His father was a barber who arrived from Kallstadt, Germany, in 1885 and joined the Alaska gold rush. By the turn of the century, he owned the White Horse Restaurant and Inn in White Horse, Alaska, while also supplying food and lumber to the miners.
Fred Trump started a construction business at fifteen. With the money he made he paid for his kid brother to go to college and get a Ph.D.
”He made a great contribution; he filled a very big hole in the market,” Mr. LeFrak recalled. ”We took Queens; he did more in Brooklyn. He was a great builder who rallied to the cause like we did; he built housing for the returning veterans. I guess you could say we’re the last of the old dinosaurs.”
Fred Trump married a Scottish immigrant. When he died they’d been married 63 years.
His estate has been estimated by the family at $250 million to $300 million, but Mr. Trump did not believe in displays of wealth — with one exception. For decades, he insisted on a Cadillac, always navy blue, always gleaming, and always replaced every three years, its ”FCT” license plate announcing its owner wherever he went.
Fred Trump was frugal:
Mr. Trump was a demon for controlling costs. Besides collecting unused nails, Mr. Gordon said, Mr. Trump often performed the exterminating chores in his buildings by himself. ”He became an expert,” Mr. Gordon said.
When it was time to order the thousands of gallons of disinfectant necessary for his thousands of apartments, Mr. Trump gathered samples of all the available floor cleaners on his desk. ”Then he sent them out to a lab and found out what was in them and had it mixed himself,” Donald Trump recalled. ”What had cost $2 a bottle, he got mixed for 50 cents.”
What the guy on Coney Island didn’t like was the destruction of Steeplechase Park, told here by Wikipedia:
After acquiring the site in 1965, Fred Trump intended to build a low-cost housing development. Trump was unable to get a change to the zoning of the area, which required “amusements” only (largely due to the efforts of the Coney Island Chamber of Commerce), and decided to demolish the park in 1966 before it could obtain landmark status. Trump held a “demolition party,” at which invited guests threw bricks through the Park’s facade. Trump bulldozed the majority of the park, save for a few rides and concessions stands, among them the Parachute Jump, that were along the boardwalk.

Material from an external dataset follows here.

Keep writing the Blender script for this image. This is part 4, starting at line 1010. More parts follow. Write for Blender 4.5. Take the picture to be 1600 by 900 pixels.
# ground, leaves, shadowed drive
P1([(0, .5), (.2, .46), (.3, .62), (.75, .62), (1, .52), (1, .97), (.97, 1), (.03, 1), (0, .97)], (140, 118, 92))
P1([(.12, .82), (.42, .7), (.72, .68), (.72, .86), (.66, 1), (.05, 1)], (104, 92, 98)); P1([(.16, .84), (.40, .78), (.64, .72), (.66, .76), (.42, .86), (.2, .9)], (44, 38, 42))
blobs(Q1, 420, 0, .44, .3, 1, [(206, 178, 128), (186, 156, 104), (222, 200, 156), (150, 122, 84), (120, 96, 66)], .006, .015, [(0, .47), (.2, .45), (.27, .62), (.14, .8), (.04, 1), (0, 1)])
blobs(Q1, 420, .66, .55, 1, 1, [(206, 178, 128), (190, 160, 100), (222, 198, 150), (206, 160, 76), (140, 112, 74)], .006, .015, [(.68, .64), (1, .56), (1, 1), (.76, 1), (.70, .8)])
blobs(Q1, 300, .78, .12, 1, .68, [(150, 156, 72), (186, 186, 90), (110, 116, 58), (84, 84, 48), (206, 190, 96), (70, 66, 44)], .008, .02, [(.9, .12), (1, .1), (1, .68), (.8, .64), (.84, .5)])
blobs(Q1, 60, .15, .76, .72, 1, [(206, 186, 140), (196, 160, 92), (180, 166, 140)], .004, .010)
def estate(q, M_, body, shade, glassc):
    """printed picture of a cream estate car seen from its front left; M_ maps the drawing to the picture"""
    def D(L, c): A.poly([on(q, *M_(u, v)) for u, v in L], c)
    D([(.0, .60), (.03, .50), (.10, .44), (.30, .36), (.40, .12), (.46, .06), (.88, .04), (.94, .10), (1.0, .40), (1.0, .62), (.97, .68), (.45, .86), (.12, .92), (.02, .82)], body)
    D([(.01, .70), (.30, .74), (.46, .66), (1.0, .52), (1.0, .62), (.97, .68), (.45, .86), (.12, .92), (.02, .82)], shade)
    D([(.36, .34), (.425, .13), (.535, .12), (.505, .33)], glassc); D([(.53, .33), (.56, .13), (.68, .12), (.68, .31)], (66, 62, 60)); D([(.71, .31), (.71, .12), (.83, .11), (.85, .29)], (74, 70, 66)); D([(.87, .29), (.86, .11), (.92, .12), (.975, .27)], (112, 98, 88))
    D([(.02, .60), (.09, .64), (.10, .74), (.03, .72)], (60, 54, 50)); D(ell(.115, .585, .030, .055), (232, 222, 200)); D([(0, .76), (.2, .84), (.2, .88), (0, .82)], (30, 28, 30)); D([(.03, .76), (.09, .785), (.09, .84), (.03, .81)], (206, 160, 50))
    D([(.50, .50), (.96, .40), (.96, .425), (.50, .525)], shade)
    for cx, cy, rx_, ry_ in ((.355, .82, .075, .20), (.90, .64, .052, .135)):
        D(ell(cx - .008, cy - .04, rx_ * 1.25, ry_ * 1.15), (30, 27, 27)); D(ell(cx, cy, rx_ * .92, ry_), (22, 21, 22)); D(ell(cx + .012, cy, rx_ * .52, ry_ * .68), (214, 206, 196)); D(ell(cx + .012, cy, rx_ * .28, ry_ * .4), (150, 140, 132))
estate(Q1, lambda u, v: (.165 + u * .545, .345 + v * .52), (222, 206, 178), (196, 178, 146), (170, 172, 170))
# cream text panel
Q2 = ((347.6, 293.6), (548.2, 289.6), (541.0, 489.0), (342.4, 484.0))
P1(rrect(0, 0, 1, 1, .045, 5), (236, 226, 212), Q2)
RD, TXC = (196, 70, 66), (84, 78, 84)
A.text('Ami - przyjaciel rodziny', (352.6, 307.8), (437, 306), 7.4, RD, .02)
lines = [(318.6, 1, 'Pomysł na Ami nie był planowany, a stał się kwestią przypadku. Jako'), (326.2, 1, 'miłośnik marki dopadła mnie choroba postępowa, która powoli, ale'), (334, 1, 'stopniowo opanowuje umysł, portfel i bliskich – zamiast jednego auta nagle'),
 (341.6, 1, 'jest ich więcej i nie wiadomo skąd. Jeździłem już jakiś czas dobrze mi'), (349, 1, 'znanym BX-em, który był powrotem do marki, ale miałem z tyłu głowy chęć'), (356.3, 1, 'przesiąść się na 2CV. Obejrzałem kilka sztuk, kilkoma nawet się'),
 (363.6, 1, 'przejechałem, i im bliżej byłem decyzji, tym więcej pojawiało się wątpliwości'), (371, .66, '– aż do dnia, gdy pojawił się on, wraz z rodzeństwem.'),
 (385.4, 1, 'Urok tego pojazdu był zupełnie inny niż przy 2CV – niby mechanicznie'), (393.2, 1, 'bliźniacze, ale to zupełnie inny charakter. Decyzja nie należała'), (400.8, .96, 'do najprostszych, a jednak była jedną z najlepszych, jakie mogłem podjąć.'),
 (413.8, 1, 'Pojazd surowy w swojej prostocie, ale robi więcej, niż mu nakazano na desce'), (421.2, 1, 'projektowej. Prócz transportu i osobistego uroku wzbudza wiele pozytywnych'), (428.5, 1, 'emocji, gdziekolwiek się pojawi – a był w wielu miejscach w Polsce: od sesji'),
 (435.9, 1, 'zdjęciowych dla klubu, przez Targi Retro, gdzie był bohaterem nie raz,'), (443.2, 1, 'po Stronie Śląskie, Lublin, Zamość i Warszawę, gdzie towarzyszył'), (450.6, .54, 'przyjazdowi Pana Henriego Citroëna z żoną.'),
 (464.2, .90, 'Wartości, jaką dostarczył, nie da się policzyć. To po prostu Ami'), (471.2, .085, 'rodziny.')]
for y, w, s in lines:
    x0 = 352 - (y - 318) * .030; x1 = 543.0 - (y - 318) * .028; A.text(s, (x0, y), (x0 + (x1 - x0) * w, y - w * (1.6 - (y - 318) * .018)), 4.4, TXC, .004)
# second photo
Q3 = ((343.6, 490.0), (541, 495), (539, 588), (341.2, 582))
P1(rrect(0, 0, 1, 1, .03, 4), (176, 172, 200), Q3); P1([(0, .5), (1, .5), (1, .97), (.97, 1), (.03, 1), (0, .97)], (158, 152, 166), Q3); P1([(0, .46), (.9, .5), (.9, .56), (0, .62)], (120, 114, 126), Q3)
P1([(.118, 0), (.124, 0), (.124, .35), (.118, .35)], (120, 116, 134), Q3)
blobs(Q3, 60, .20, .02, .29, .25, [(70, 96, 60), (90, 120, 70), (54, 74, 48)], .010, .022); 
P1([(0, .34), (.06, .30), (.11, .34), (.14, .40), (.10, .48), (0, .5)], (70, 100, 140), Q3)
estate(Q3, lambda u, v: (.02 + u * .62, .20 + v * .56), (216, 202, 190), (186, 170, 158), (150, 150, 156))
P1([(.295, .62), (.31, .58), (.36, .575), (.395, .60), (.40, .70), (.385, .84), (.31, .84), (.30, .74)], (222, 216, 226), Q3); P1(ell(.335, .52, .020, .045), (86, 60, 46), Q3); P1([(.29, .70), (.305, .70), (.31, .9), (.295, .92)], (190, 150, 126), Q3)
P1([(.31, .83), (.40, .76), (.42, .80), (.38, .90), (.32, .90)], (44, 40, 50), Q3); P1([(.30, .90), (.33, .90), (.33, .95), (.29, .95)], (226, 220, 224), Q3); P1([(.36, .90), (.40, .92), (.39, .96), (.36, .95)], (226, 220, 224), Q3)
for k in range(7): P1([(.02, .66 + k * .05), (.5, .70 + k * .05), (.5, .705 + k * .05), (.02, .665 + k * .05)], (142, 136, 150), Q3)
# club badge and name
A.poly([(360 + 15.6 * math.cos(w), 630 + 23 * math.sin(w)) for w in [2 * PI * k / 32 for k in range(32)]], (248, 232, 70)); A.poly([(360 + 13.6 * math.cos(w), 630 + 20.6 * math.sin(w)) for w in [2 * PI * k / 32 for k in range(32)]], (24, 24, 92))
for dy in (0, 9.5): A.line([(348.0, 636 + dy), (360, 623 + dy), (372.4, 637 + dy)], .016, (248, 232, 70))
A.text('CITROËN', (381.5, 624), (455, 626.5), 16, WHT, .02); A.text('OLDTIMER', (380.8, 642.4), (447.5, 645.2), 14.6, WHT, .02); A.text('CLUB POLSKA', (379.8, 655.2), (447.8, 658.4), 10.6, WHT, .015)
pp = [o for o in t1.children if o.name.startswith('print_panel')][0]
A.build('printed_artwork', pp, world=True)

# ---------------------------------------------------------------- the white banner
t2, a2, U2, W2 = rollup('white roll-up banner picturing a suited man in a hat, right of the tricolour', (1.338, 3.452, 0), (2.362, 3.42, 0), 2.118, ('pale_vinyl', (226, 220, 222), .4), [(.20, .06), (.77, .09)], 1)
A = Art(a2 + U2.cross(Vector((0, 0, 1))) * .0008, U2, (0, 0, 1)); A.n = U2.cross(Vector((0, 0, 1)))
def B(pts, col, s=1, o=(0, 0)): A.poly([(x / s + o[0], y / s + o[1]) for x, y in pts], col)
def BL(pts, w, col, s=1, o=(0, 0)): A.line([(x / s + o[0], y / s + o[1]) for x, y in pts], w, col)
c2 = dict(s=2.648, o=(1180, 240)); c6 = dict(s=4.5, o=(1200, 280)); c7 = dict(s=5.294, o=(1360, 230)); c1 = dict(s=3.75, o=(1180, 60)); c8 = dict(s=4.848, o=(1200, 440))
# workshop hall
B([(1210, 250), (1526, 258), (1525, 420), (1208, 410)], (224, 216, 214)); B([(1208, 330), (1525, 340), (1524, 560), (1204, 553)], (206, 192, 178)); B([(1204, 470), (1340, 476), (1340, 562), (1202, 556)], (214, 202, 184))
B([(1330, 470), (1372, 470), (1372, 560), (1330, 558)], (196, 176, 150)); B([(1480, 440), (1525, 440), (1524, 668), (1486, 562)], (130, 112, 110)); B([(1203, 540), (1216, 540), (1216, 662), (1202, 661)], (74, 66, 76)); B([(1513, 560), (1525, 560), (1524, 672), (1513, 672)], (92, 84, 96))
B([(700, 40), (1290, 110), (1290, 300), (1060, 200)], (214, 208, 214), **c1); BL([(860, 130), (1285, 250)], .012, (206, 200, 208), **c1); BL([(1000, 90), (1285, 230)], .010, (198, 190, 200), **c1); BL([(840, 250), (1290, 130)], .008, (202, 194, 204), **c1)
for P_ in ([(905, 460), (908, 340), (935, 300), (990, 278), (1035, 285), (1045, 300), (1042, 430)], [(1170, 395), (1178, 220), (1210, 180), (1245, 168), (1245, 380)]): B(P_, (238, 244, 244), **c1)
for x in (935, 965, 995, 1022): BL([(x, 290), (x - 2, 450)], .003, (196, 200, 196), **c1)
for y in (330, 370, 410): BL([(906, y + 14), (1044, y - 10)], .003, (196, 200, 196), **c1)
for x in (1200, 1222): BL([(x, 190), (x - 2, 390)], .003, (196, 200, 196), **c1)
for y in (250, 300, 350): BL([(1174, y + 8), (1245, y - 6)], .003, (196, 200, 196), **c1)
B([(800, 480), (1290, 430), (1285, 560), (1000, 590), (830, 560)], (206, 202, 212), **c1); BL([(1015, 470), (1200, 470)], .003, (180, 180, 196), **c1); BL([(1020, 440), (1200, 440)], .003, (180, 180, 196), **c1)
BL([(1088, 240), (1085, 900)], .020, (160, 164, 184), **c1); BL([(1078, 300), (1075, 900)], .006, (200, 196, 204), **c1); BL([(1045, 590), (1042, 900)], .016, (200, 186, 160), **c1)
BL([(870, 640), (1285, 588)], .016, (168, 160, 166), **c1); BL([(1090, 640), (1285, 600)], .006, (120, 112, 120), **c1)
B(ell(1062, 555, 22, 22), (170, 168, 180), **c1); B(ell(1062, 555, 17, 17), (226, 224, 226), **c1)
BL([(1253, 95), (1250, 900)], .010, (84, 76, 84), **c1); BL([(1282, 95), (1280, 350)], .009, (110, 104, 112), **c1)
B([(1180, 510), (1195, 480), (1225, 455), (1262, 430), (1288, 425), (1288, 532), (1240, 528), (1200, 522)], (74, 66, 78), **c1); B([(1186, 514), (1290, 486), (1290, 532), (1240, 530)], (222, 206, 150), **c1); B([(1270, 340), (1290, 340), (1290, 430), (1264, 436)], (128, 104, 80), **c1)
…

The housing development never happened though, and Coney Island is a bit of a wasteland.
The story of the demolition party is also told in this book:
This book is incredibly poignant. Charles Denson is a good writer, and his book is very personal. Some it is about how his memories of the park were tied up with his longing for his disappearing father.
One thing Donald Trump always does is call people “losers.” I’m with John Le Carre: the mark of a decent society is how it takes care of losers. So I don’t think I will vote for Donald Trump.
Instead of having a BIG mouth Donald should say ”thank you daddy”Sort of nice if you start with $400 million.
Agreed! Start with a thank you!
Hi – can you tell me where you got that picture of Fred Trump? Would like to use it but need a source if possible. thanks!!
Hi Matt, yes I put a link on there to the Politico piece where I got it. But where it came from before then I can’t say, doesn’t look like they have a credit.